10 o’clock list: Five Types of People You’ll See in Gund Commons Late at Night

Wedding receptions are the only time this building is even vaguely non-depressing. (David Hoyt for The Thrill)

Because there’s nothing like a post Halloweekend all-nighter…

  • Vending machine scavengers — We get it. You’re high as fuck and all you want is a bag of Funyuns, but the ridiculous Great Vending Machine of Satan won’t take your K-Card. But do you really need to creepily hang around the downstairs vending machines in the hopes that someone forgets to pick up the food they bought?
  • People trying to print — “FUUUUUUUUUUCKKKKKK.” [to person at the adjacent computer] “My professor wants it double-sided.”
  • Computer lab warriors — Whether you’re trying to win your stats homework with MiniTab or stay the stormy seas of the P-Drive, we salute you.
  • North dwellers who have their shit together and are too good for Gund — We see you, walking through the center hallway because it’s a faster way of getting to Caples than Middle Path. Just wait ’til finals week, when you try to infiltrate the complex Gunderworld culture and it rejects you like you’re a dance floor creeper at an Old Kenyon party.
  • First years who make noise — Don’t talk in the ballroom. Don’t listen to music through your headphones at a volume that will make you hard of hearing. Don’t use your groggers. Don’t talk about how you got glitter all over you during your Halloweekend hookup (1. Shower 2. I’m working on a term paper here). Don’t breathe unless you can do so in a way that is discreet.
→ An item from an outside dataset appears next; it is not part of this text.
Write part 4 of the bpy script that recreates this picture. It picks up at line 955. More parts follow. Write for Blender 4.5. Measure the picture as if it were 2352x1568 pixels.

Welcome to Gund Commons, land of the tired.
Runners up: Art history majors who built that fort (Gambier’s hottest club is ROTHKO), fencers (what?), sad and lonely girl on a NOS cleanse.

3 responses

  1. i feel like a wedding reception would make this more depressing. because you know… you’re having your wedding reception at gund commons

  2. it hurts how true this is:
    Vending machine scavengers — We get it. You’re high as fuck and all you want is a bag of Funyuns, but the ridiculous Great Vending Machine of Satan won’t take your K-Card. But do you really need to creepily hang around the downstairs vending machines in the hopes that someone forgets to pick up the food they bought?